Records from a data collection
+++++

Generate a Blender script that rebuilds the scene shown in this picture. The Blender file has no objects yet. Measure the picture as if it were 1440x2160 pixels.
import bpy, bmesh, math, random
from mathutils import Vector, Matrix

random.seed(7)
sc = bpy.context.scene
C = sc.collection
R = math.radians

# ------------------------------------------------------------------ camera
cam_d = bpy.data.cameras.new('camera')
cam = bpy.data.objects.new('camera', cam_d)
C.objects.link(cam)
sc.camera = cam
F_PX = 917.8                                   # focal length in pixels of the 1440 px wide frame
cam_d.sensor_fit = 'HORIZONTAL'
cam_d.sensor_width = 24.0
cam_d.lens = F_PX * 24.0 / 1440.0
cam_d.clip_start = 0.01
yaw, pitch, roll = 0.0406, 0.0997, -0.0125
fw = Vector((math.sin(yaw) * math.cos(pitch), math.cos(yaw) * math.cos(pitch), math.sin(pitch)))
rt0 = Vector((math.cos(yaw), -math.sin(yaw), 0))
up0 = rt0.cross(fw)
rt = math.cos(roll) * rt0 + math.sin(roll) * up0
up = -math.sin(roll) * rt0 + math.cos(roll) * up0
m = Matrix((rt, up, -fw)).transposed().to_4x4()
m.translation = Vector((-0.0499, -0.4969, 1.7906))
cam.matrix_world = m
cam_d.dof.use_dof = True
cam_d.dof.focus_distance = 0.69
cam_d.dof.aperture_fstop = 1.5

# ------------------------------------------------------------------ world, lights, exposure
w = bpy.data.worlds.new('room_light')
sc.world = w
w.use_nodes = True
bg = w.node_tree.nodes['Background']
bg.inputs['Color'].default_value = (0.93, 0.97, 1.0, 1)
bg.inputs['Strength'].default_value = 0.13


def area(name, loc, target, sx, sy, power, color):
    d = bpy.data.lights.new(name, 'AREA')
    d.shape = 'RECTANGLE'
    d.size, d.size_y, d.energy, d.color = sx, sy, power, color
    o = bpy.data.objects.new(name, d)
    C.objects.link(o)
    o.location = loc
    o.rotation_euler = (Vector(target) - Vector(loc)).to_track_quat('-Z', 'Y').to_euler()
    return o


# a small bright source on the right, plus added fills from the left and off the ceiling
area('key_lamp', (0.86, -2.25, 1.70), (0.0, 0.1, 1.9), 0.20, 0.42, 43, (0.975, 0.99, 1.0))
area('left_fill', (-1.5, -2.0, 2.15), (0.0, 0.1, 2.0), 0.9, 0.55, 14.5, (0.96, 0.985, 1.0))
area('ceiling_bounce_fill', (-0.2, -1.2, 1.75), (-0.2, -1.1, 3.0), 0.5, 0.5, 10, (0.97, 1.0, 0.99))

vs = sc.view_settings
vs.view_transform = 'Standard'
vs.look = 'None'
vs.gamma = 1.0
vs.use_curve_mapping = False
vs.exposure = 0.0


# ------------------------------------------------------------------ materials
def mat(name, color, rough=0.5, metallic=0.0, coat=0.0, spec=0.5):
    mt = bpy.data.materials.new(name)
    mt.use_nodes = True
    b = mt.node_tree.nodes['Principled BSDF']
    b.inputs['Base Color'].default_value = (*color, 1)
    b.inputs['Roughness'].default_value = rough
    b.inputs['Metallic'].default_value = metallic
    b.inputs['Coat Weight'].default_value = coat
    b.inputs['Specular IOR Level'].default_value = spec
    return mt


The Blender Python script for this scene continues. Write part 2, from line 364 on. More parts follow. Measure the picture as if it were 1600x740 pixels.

+++++

Retype only the lines running from the top of the listing to the line that holds "cam_d.dof.aperture_fstop = 1.5", both ends included.

Generate a Blender script that rebuilds the scene shown in this picture. The Blender file has no objects yet. Measure the picture as if it were 1440x2160 pixels.
import bpy, bmesh, math, random
from mathutils import Vector, Matrix

random.seed(7)
sc = bpy.context.scene
C = sc.collection
R = math.radians

# ------------------------------------------------------------------ camera
cam_d = bpy.data.cameras.new('camera')
cam = bpy.data.objects.new('camera', cam_d)
C.objects.link(cam)
sc.camera = cam
F_PX = 917.8                                   # focal length in pixels of the 1440 px wide frame
cam_d.sensor_fit = 'HORIZONTAL'
cam_d.sensor_width = 24.0
cam_d.lens = F_PX * 24.0 / 1440.0
cam_d.clip_start = 0.01
yaw, pitch, roll = 0.0406, 0.0997, -0.0125
fw = Vector((math.sin(yaw) * math.cos(pitch), math.cos(yaw) * math.cos(pitch), math.sin(pitch)))
rt0 = Vector((math.cos(yaw), -math.sin(yaw), 0))
up0 = rt0.cross(fw)
rt = math.cos(roll) * rt0 + math.sin(roll) * up0
up = -math.sin(roll) * rt0 + math.cos(roll) * up0
m = Matrix((rt, up, -fw)).transposed().to_4x4()
m.translation = Vector((-0.0499, -0.4969, 1.7906))
cam.matrix_world = m
cam_d.dof.use_dof = True
cam_d.dof.focus_distance = 0.69
cam_d.dof.aperture_fstop = 1.5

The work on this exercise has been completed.